Originally Posted by skimthetrees (Post 31677760)
Wrong. They have stopped. There has not been a crash since when? And they did not just "fall out of the sky". A well trained pilot would have been able to prevent the crashes. In fact that happened to the Indonesian Max on the flight before it crashed (pilot disconnected the system causing trouble and allowed the plane to land safely). The real answer is when the FAA certifies it to fly passengers again. I have full confidence that when that happens the plane will be 100% safe and protected against even poorly trained pilots.

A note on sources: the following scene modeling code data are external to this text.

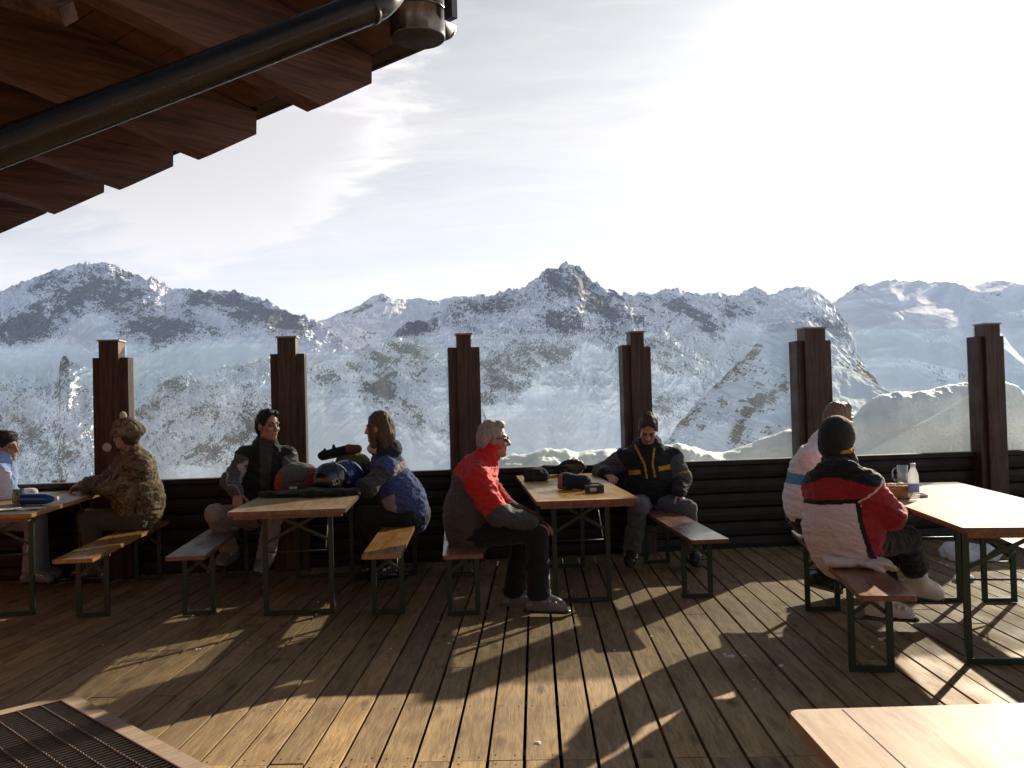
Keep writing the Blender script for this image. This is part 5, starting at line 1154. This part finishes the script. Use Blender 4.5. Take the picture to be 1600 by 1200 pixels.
person(dict(label='person in black knit hat and red, white and black ski jacket, seen from behind', seed=8, fwd=(.52, .85, 0), hf=(.80, .60, -.04), hairm='hair_light', hair='short', puff=1.13, collar=.055, hem=.04,
    j=dict(pel=(1320, 842, 5.2), che=(1312, 772, 5.2), nek=(1312, 724, 5.22), hed=(1310, 693, 5.24), shR=(1357, 752, 5.05), shL=(1276, 752, 5.34), elR=(1392, 805, 5.08), wrR=(1402, 800, 5.36), elL=(1300, 800, 5.62), wrL=(1375, 792, 5.72),
           hipR=(1352, 848, 5.17), hipL=(1312, 845, 5.34), knR=(1416, 842, 5.46), knL=(1385, 838, 5.66), anR=(1436, 912, 5.72), anL=(1378, 945, 5.60)),
    toeR=(1, .15, -.22), toeL=(.9, -.1, -.05), handR=((.3, 1, -.1), (0, 0, -1), .5, 1), handL=((1, .2, 0), (0, 0, -1), .5, -1),
    extra=lambda S, J, f, rt, tup, H, hax: [S.ell(J['nek'] - f * .10 - tup * .055, (.15, .05, .085), (rt, f, tup), 'hood', .03)],
    jm=['c_pink_white', 'c_darkred', 'c_black', 'c_white'],
    region=lambda x, y, z, tg, t, C: sel([isin(tg, 'hood', 'collar') | (isin(tg, 'torso') & (z > .385 - .35 * np.abs(np.abs(x) - .0))), isin(tg, 'uaR', 'uaL') & (t > .1), isin(tg, 'faR', 'faL', 'cuffR', 'cuffL'), isin(tg, 'torso') & (np.abs(z - .235) < .012), isin(tg, 'torso') & (z > .235), isin(tg, 'torso') & (np.abs(np.abs(x + .02 * 0) - (.150 - .03 * (z / .24))) < .012) & (x > 0), isin(tg, 'torso') & (x > .14) & (y < .12)], [2, 1, 1, 2, 1, 2, 1]),
    pm=['c_black', 'c_white'], cuffup=.42, bm=['boot_white', 'boot_black', 'boot_white', 'boot_white'], boot_h=.2, after=a8))
# ------------------------------------------------------------------ things on the tables
def on(px, py, z=0.78): return G(px, py, z)
def frame_at(p, rz=0.0): return Matrix.Translation(Vector(p)) @ Matrix.Rotation(rz, 4, 'Z')
MAT['blue_pet'] = plain('blue_plastic', (0.012, 0.07, 0.30), 0.15, 0, .15, 12, coat=.4); MAT['cap_white'] = plain('white_cap', (0.6, 0.58, 0.62), 0.4)
MAT['paper'] = plain('white_paper', (0.72, 0.70, 0.68), 0.7, 0, .05); MAT['red_plastic'] = plain('red_plastic', (0.35, 0.03, 0.02), 0.3)
MAT['black_cloth'] = cloth('black_knit', (0.012, 0.012, 0.013), .9, .5, 60); MAT['pack_grey'] = cloth('rucksack_grey', (0.085, 0.08, 0.078), .75, .3, 40); MAT['pack_red'] = cloth('rucksack_red', (0.28, 0.035, 0.022), .75, .3, 40)
MAT['pack_green'] = cloth('rucksack_green', (0.10, 0.12, 0.035), .75, .3, 40); MAT['helm_black'] = plain('black_helmet_shell', (0.012, 0.012, 0.012), .25, 0, .2, 10, coat=.4); MAT['helm_blue'] = plain('blue_helmet_shell', (0.015, 0.035, 0.15), .25, 0, .2, 10, coat=.4)
MAT['pink_fleece'] = cloth('pink_grey_fleece', (0.24, 0.15, 0.14), .95, .6, 80); MAT['brown_grip'] = plain('brown_grip', (0.12, 0.05, 0.03), .6); MAT['white_print'] = plain('white_print', (0.55, 0.54, 0.52), .5, 0, .05)
MAT['wicker'] = wood('wicker', (0.30, 0.16, 0.045), (0.46, 0.27, 0.09), .55, (60, 60, 60), .6, False); MAT['label_blue'] = plain('blue_label', (0.16, 0.30, 0.58), .4, 0, .1); MAT['leather_white'] = cloth('white_glove', (0.66, 0.58, 0.56), .6, .35, 60); MAT['yellow_web'] = cloth('yellow_webbing', (0.42, 0.19, 0.015), .7)
MAT['bread'] = plain('bread', (0.50, 0.36, 0.19), .8, 0, .2, 60); MAT['tray'] = plain('tray', (0.45, 0.38, 0.36), .4)
def clear(name, tint, rough=0.03):
    m, nt, b = new_mat(name); nt.n.remove(b); out = m.node_tree.nodes['Material Output']
    tr = nt.add('ShaderNodeBsdfTransparent'); tr.inputs[0].default_value = (*tint, 1); gl = nt.add('ShaderNodeBsdfGlossy'); gl.inputs['Roughness'].default_value = rough
    df = nt.add('ShaderNodeBsdfTranslucent'); df.inputs[0].default_value = (.85, .85, .85, 1)
    lw = nt.add('ShaderNodeLayerWeight'); lw.inputs[0].default_value = .35
    a = nt.add('ShaderNodeMixShader'); nt.link(nt.math('MULTIPLY_ADD', lw.outputs['Facing'], .55, .06), a.inputs[0]); nt.link(tr.outputs[0], a.inputs[1]); nt.link(gl.outputs[0], a.inputs[2])
    c = nt.add('ShaderNodeMixShader'); c.inputs[0].default_value = .14; nt.link(a.outputs[0], c.inputs[1]); nt.link(df.outputs[0], c.inputs[2]); nt.link(c.outputs[0], out.inputs['Surface']); return m
MAT['clear_glass'] = clear('clear_glass', (.93, .95, .94)); MAT['green_glass'] = clear('greenish_glass', (.55, .62, .5)); MAT['clear_pet'] = clear('clear_plastic', (.9, .93, .95), .1)
MAT['clear_lens'] = plain('goggle_lens', (0.10, 0.085, 0.07), 0.06, 0.3, .1, coat=.6)

# lying blue bottle
p = on(62, 789); r = empty('plastic_bottle', (p[0], p[1], 0.78), math.radians(-4), 'blue plastic bottle lying on its side on the left table', 'bottle')
def rotlathe(prof, mat, name, parent, z, n=28):
    bm = bmesh.new(); lathe(bm, prof, n)
    bmesh.ops.transform(bm, matrix=Matrix.Translation((0, 0, z)) @ Matrix.Rotation(math.pi / 2, 4, 'Y'), verts=bm.verts)
    return obj(name, bm, mat, parent, smooth=True)
prof = [(0.001, -.145), (.036, -.145), (.043, -.137)] + [(.043 - .0018 * (i % 2), -.13 + i * .012) for i in range(14)] + [(.040, .05), (.030, .085), (.018, .112), (.014, .120), (.014, .126)]
rotlathe(prof, MAT['blue_pet'], 'bottle_body', r, .0445); rotlathe([(.001, .124), (.0165, .124), (.017, .128), (.017, .142), (.015, .146), (.001, .146)], MAT['cap_white'], 'cap', r, .0445)
# napkins / papers
def sheet_of(px, py, w, l, rz, label, z=.7812):
    p = on(px, py, z); bm = bmesh.new(); bmesh.ops.create_grid(bm, x_segments=14, y_segments=14, size=.5)
    for v in bm.verts: v.co = Vector((v.co.x * w, v.co.y * l, .004 + .008 * mnoise.noise(Vector((v.co.x * 3 + px, v.co.y * 3, 1))) + .006 * abs(v.co.x)))
    bmesh.ops.solidify(bm, geom=bm.faces[:], thickness=.0012)
    o = obj('paper_napkin', bm, MAT['paper'], None, smooth=True); o.location = (p[0], p[1], z); o.rotation_euler = (0, 0, rz); tag(o, label, 'napkin')
sheet_of(10, 797, .16, .16, .3, 'crumpled white napkin at the left edge of the left table')
sheet_of(44, 796, .20, .13, .1, 'flat white paper under the lying blue bottle')
# greenish beer mug
def mug(px, py, rad, h, mat, label, rz, z=.78):
    p = on(px, py, z); r = empty('glass_mug', (p[0], p[1], z), rz, label, 'mug')
    bm = bmesh.new(); lathe(bm, [(.001, .001), (rad * .95, .001), (rad, .006), (rad * .98, h * .2), (rad * .96, h * .5), (rad, h), (rad - .004, h), (rad - .006, h * .5), (rad - .006, .012), (.001, .012)], 28)
    for k in range(10):     # moulded facets
        a = k * math.pi / 5
        tube(bm, [(rad * .975 * math.cos(a), rad * .975 * math.sin(a), h * .15), (rad * .965 * math.cos(a), rad * .965 * math.sin(a), h * .75)], .0035, 6)
    obj('mug_body', bm, mat, r, smooth=True)
    bm = bmesh.new(); tube(bm, [(rad * .95, 0, h * .85), (rad + .02, 0, h * .86), (rad + .034, 0, h * .7), (rad + .034, 0, h * .35), (rad + .02, 0, h * .18), (rad * .95, 0, h * .2)], .006, 10); obj('handle', bm, mat, r, smooth=True)
mug(29, 788, .042, .115, MAT['green_glass'], 'greenish glass mug beside the blue bottle', 2.6)
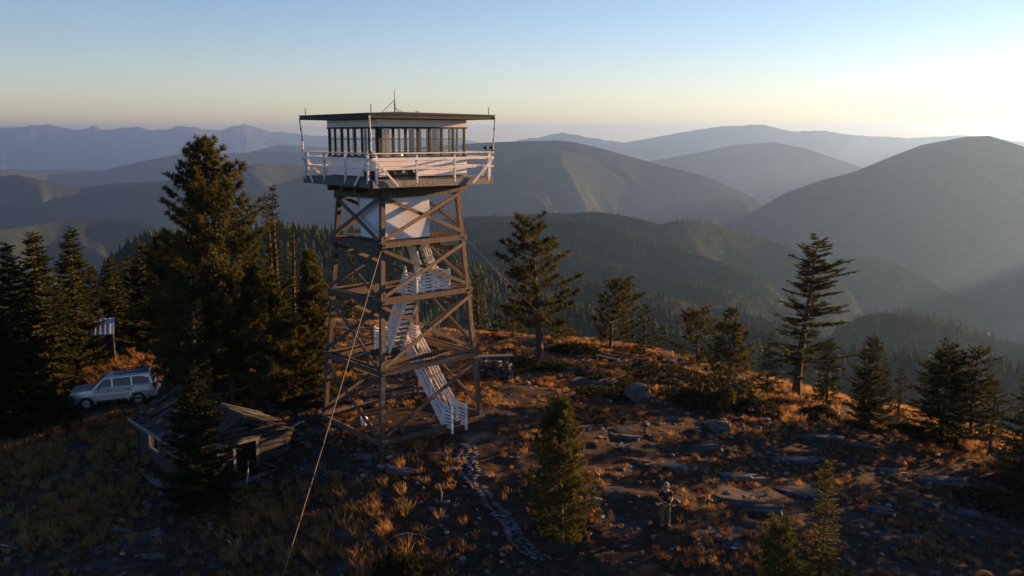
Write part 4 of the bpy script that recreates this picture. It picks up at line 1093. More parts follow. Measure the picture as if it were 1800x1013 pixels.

Well, planes fall out of the sky all the time. That's why they call it the "final approach." Just they fall in a more controlled manner. The issue here as I read it, is that Boeing took some shortcuts and the FAA turned a blind eye to them, plus not requiring Boeing to train the pilots of the airlines they sold the plane to, as Boeing stated that the system was similar to the previous versions of the 737. Maybe skipping the pilot training to save costs was an airline issue, maybe not. In this age of deregulation, it's hard to trust the regulators. This is one area where it would be necessary to have an independant body of experts review the issues, including both the software and the design issues, as having the industry regulate itself in this area is a recipe for more disasters.

I remember the days of wind shear crashes in the Midwest and TX, and we still have these issues-wind shears of course- fewer crashes with the training of piolts on wind shear avoidance and procedures, though I do remember one aborted approach by a USAir plene at PIT, and the co-pilot who got off right in front of me saying that was the scariest flight he's ever been on.

bdhaliwa Oct 29, 19 10:48 pm

I'll make a bold prediction, the 737MAX will never return to service anywhere near its current form, not just for AA but for all the rest of the carriers. MAX is like a car that has an engine so powerful that if the gas pedal is pressed all the way it will fly off the ramp, sounds crazy right!!

BTW, this will require a bailout for Boeing, likely through some defense spending boost on useless stuff the Armed Forces don't need.